Wednesday, September 9, 2009

Glossary: Applied Pressure, Cranking a Submission, Hooking and Instructor Privilege

Today, we're going to look at a few terms related to the ground game:

Applied Pressure refers to a submission being performed such that the opponent has time to tap out before any injury or damage is incurred. That is, the submission is locked in (whereby the proper position for the sub is held with no pressure applied) and then force is slowly increased until the opponent taps. Etiquette and often tournament rules specify that applied pressure is to be used in training and competition.

Cranking a submission is the opposite of using applied pressure. Cranking refers to purposefully using too much pressure on your opponent, either to inflict damage or sometimes as part of a tune up.

Hooks are what old-school catch wrestlers called their submission techniques. While many traditional catch holds look similar to Brazilian Jiu-Jitsu or Judo submissions, there are often subtle differences that are designed to inflict severe damage on your opponent, past dislocating or popping joints.

Instructor Privilege is a term often used in BJJ to describe the courtesy shown to an instructor when he is rolling with students and is allowed to tap before a submission has been fully applied. The reasoning goes that the instructor is allowing you the submission in order to help teach you and as such shouldn't be put into undue danger of injury by having submissions accidentally pushed too far.

Wednesday, September 2, 2009

A better way to give instruction

by Mike

Whether coaching a friend in class or cornering a fighter during a bout, the ability to give simple, effective instruction/command is necessary. If your instructions are too vague, nothing happens. If your instructions are too complex, the fighter can get confused and the last thing you want is a confused fighter.

We're going to look at how to give better, more effective commands to a fighter who is sparring or otherwise in a bout. When you're explaining something for the first time or dissecting a performance after the fact, you've got all the time in the world to explain things however you want but during a bout or drill, you've got precious little time to issue your command.

Here's the secret: state what you want, not what you don't want.

Think about it this way, what happens when you tell someone "don't drop your hands?"

They drop their hands even further, right?

What happens when you tell them, "hands up?"

They bring their hands up.*

Another way to look at it: state your command as a positive.

The reason we want to do this is that while we're sparring we're in a trance. Not necessarily the stiff-armed, "yes master" trance, but a state where your conscious mind shuts down and lets the sub-/unconscious mind handle things.** As Neuro-Linguistic Programming types like to say, the unconscious mind can't handle negatives.
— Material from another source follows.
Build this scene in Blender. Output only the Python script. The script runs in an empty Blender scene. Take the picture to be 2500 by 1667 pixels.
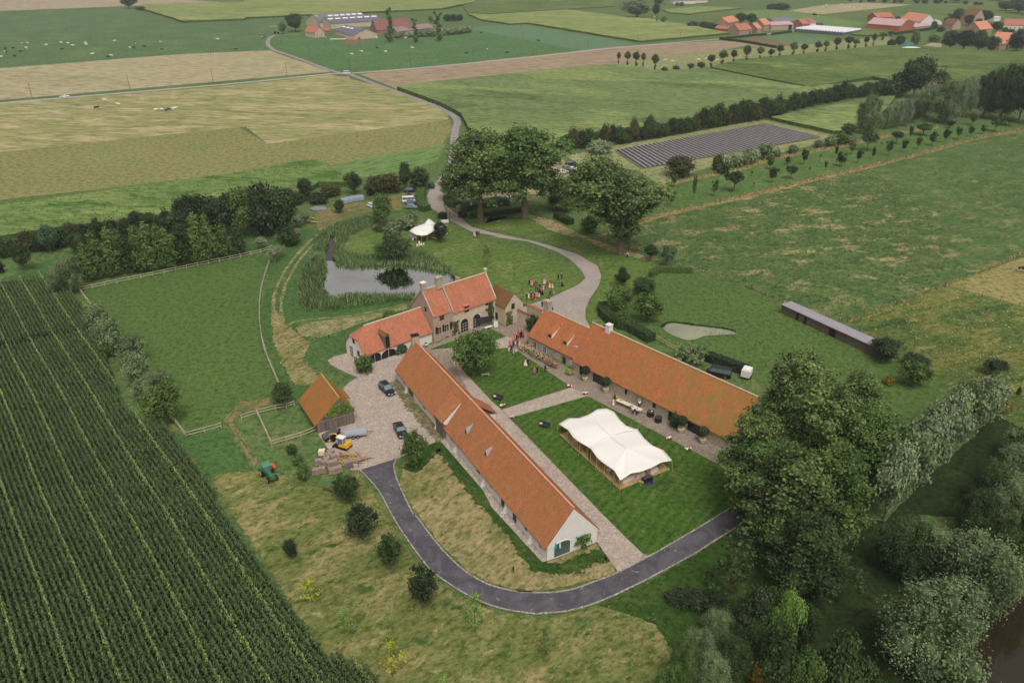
import bpy, bmesh, math, random
import numpy as np
from math import sin, cos, pi, radians, sqrt, atan2, hypot
C = bpy.context.scene
# ---------------------------------------------------------------- camera
F = 1925.0; PT = radians(27); CP = cos(PT); SP = sin(PT); H = 82.0
cd = bpy.data.cameras.new('camera'); cam = bpy.data.objects.new('camera', cd); C.collection.objects.link(cam)
cam.location = (0, 0, H); cam.rotation_euler = (radians(90) - PT, 0, 0)
cd.sensor_width = 36; cd.lens = F / 2500 * 36; cd.clip_end = 6000; cd.clip_start = 1; C.camera = cam
# ---------------------------------------------------------------- sky and sun (overcast)
SUN_EL, SUN_AZ = radians(60), radians(165)      # azimuth clockwise from +Y
w = bpy.data.worlds.new("World"); C.world = w; w.use_nodes = True
nt = w.node_tree; bg = nt.nodes['Background']
sky = nt.nodes.new('ShaderNodeTexSky'); sky.sky_type = 'NISHITA'; sky.sun_disc = False
sky.sun_elevation = SUN_EL; sky.sun_rotation = SUN_AZ; sky.dust_density = 6; sky.air_density = 1.2; sky.ozone_density = 1
hs = nt.nodes.new('ShaderNodeHueSaturation'); hs.inputs['Saturation'].default_value = 0.06
nt.links.new(sky.outputs[0], hs.inputs['Color']); nt.links.new(hs.outputs[0], bg.inputs[0]); bg.inputs[1].default_value = 0.12
sl = bpy.data.lights.new('sun', 'SUN'); sl.energy = 1.3; sl.angle = radians(24); sl.color = (1, .96, .90)
so = bpy.data.objects.new('sun', sl); C.collection.objects.link(so)
so.rotation_euler = (pi/2 - SUN_EL, 0, pi - SUN_AZ)
C.view_settings.view_transform = 'Standard'; C.view_settings.look = 'None'; C.view_settings.gamma = 1
C.view_settings.exposure = 0.0
C.cycles.max_bounces = 5; C.cycles.diffuse_bounces = 2; C.cycles.transparent_max_bounces = 10
# ---------------------------------------------------------------- survey: photo tile -> ground point
TL = {'o':(0,0,.9408),'car':(900,900,7.84),'gate':(960,430,9.8),'man':(840,640,6.03),'ct':(1120,640,6.03),'tent':(1350,980,6.534),'shed':(730,900,5.6),'ppl':(1220,800,12.06),'grp':(1250,650,14.253),'gab':(1240,1180,7.127),'brn':(1400,880,5.88),'fl':(740,20,5.6),'fm':(1740,30,7.35),'fr':(2080,20,5.6),'mq':(960,520,13.835),'yd':(600,1040,7.84)}
for i_, r_ in enumerate('abcd'):
    for c_ in range(4): TL[r_+str(c_)] = (600*c_, 400*i_, 3.3571)
def S(t, x, y):
    a = TL[t]; return a[0]+x/a[2], a[1]+y/a[2]
def ray(t, x, y):
    u, v = S(t, x, y); X = (u-1250)/F; Y = (833.5-v)/F
    return X, CP+Y*SP, -SP+Y*CP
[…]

Richard Bandler states in Richard Bandler's Guide to Trance-formation:
"words such as "don't," "can't," "mustn't," "shouldn't," -- exist in language, but not in the way the brain works. Linguistically, we are putting forward and idea [...] and then negating it with words like "stop" or "don't." As far as the brain is concerned, the command has already been given." (p. 220)
Your conscious mind reads "don't drop your hands" as "here are my hands and they are dropped and I need to not drop them, which means do the opposite, which is to raise them," your conscious mind isn't (or shouldn't!) be active while you're sparring. Your sub-/unconscious mind, processes the statement like this:

"Don't drop your hands." Uh, what's 'don't?' Let's ignore that for now, "-Don't- drop your hands...DROP YOUR HANDS."

You can see why this is a problem.

There is, of course, the possibility that our fighter will be able to puzzle out the negative command, but to do that will require the conscious mind to kick in, effectively pulling him out of the trance for a few seconds, which can result in a sort of confusion or "loss of momentum" and can prove disastrous.

Also note, that we're issuing one command for one thing and one thing only. Too many directions in one statement can cause confusion, especially if they are to be performed in a certain order. In other words, one command for one response.

Perform an experiment the next time you find yourself watching a classmate spar. Spend one round only giving negative commands and spend another round giving the same commands but phrased in a short, positive manner. If you're a real sadist, you could try coaching both fighters - one with negative commands and one with positive commands. Just make sure no one's gonna get hurt.

In a future article, we're going to mash up our NLP techniques with Eddie Bravo to learn out how to give complex, multi-part instruction with a single commands.

* It gets a little more complex than that of course - fighters who keep their hands low as a matter of course will drop them again in time, but that's a problem with their training and not your command.

** If you have a problem with the word "trance," replace it with "being in the zone/in the mode/training kicks in/etc."